TASK INSTRUCTIONS -> Print exactly those lines that run from the beginning of the data to the line bearing "mesh_obj('strain_relief', bm, [M_PLUG], PO, pl, smooth=40)", inclusive.

DATA EXTRACT ->
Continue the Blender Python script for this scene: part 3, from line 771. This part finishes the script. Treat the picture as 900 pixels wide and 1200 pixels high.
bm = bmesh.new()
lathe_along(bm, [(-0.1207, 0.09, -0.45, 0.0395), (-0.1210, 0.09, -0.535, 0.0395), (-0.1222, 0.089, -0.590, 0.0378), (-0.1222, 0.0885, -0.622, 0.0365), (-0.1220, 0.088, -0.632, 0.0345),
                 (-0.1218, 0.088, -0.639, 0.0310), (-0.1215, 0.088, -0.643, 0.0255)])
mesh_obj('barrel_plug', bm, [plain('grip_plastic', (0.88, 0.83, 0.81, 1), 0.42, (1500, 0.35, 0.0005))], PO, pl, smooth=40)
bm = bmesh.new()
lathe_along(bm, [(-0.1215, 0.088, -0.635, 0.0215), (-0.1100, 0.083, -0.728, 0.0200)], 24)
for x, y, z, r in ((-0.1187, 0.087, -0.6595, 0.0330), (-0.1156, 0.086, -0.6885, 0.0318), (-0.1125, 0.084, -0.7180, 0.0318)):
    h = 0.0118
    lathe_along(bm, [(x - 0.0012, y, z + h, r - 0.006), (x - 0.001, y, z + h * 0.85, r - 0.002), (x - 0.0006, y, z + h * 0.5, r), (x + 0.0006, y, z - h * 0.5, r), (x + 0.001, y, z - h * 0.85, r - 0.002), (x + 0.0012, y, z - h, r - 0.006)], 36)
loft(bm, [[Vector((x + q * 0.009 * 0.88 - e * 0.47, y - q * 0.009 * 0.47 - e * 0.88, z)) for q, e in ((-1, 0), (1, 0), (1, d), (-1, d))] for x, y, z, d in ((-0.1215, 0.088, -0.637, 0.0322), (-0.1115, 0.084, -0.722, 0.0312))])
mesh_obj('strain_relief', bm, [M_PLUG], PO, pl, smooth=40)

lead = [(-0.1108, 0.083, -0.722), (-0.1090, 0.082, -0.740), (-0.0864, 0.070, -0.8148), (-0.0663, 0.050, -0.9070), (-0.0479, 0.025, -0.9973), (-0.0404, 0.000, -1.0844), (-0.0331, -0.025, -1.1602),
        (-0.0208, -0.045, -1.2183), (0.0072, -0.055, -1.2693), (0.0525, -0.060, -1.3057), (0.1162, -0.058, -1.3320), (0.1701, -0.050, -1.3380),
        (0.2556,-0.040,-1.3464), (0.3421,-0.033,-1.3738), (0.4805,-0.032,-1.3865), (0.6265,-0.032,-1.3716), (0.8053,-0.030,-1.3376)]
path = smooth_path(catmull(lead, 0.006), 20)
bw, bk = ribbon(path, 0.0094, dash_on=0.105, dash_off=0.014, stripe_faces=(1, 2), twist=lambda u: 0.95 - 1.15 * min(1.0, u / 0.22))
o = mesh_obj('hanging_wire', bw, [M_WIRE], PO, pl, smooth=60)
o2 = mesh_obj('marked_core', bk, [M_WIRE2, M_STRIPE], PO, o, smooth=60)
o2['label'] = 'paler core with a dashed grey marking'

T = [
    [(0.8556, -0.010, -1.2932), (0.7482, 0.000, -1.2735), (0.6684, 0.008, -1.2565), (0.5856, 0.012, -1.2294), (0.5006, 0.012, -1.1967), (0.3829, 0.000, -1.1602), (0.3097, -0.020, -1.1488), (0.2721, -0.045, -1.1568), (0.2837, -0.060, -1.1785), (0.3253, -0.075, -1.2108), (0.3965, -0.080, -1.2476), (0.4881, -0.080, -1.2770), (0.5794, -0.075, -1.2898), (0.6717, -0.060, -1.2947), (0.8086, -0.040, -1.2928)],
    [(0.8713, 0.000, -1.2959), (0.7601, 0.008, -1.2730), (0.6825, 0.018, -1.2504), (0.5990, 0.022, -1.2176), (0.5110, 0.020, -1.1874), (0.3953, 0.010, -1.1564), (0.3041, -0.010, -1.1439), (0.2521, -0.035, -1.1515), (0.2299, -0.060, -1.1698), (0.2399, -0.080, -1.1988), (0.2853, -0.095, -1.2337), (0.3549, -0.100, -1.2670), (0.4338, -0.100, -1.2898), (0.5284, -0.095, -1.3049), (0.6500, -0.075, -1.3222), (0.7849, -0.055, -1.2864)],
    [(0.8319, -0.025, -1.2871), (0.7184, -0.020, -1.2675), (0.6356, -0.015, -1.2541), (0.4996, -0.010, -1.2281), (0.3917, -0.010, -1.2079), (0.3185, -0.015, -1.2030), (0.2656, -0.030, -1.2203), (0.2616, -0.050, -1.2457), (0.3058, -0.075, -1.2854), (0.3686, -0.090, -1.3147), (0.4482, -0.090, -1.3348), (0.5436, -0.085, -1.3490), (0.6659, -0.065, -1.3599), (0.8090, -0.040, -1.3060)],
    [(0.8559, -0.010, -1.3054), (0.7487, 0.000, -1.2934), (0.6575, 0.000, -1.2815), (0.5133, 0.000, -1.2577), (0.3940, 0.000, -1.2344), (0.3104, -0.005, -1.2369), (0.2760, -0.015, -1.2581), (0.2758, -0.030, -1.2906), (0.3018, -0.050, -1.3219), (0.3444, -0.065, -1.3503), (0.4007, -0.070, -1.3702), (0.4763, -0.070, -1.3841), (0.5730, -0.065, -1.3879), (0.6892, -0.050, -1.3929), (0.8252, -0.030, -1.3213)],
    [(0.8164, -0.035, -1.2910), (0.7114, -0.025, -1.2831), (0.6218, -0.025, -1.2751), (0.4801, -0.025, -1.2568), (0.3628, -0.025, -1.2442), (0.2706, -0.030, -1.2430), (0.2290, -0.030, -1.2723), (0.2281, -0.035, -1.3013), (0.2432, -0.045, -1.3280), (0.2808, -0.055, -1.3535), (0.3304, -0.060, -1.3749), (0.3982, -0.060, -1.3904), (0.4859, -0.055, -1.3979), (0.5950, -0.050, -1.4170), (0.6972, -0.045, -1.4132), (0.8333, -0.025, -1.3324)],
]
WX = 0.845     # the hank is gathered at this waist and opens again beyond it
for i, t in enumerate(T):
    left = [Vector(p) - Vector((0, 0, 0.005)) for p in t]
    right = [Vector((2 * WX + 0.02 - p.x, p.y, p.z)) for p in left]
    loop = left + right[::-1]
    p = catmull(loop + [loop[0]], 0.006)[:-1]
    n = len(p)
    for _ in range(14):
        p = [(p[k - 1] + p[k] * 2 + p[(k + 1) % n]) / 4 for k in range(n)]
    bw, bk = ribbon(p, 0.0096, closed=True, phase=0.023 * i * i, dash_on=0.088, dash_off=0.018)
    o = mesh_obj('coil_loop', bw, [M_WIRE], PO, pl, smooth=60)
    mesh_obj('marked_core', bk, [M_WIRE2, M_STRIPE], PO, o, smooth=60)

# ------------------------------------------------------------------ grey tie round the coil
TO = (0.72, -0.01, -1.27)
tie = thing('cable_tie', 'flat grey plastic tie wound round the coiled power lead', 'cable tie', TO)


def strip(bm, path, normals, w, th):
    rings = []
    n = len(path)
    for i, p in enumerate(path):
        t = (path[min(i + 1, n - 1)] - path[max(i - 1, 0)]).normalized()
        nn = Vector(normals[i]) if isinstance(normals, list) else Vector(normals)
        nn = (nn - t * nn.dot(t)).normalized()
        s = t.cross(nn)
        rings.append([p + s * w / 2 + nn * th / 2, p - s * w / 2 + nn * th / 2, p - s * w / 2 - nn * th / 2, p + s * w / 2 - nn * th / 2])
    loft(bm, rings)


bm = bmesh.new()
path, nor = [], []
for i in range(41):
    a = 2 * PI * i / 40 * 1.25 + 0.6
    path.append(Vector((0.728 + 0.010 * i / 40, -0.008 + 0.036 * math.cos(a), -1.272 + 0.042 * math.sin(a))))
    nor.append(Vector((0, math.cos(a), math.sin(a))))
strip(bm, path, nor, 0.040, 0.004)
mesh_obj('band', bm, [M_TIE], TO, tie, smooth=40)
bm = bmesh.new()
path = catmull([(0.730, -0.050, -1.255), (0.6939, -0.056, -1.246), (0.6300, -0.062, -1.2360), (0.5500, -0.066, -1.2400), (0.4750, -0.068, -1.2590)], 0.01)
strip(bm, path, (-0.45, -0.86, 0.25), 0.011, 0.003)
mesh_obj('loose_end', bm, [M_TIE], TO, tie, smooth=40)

RESULT OF THIS EXERCISE ->
Continue the Blender Python script for this scene: part 3, from line 771. This part finishes the script. Treat the picture as 900 pixels wide and 1200 pixels high.
bm = bmesh.new()
lathe_along(bm, [(-0.1207, 0.09, -0.45, 0.0395), (-0.1210, 0.09, -0.535, 0.0395), (-0.1222, 0.089, -0.590, 0.0378), (-0.1222, 0.0885, -0.622, 0.0365), (-0.1220, 0.088, -0.632, 0.0345),
                 (-0.1218, 0.088, -0.639, 0.0310), (-0.1215, 0.088, -0.643, 0.0255)])
mesh_obj('barrel_plug', bm, [plain('grip_plastic', (0.88, 0.83, 0.81, 1), 0.42, (1500, 0.35, 0.0005))], PO, pl, smooth=40)
bm = bmesh.new()
lathe_along(bm, [(-0.1215, 0.088, -0.635, 0.0215), (-0.1100, 0.083, -0.728, 0.0200)], 24)
for x, y, z, r in ((-0.1187, 0.087, -0.6595, 0.0330), (-0.1156, 0.086, -0.6885, 0.0318), (-0.1125, 0.084, -0.7180, 0.0318)):
    h = 0.0118
    lathe_along(bm, [(x - 0.0012, y, z + h, r - 0.006), (x - 0.001, y, z + h * 0.85, r - 0.002), (x - 0.0006, y, z + h * 0.5, r), (x + 0.0006, y, z - h * 0.5, r), (x + 0.001, y, z - h * 0.85, r - 0.002), (x + 0.0012, y, z - h, r - 0.006)], 36)
loft(bm, [[Vector((x + q * 0.009 * 0.88 - e * 0.47, y - q * 0.009 * 0.47 - e * 0.88, z)) for q, e in ((-1, 0), (1, 0), (1, d), (-1, d))] for x, y, z, d in ((-0.1215, 0.088, -0.637, 0.0322), (-0.1115, 0.084, -0.722, 0.0312))])
mesh_obj('strain_relief', bm, [M_PLUG], PO, pl, smooth=40)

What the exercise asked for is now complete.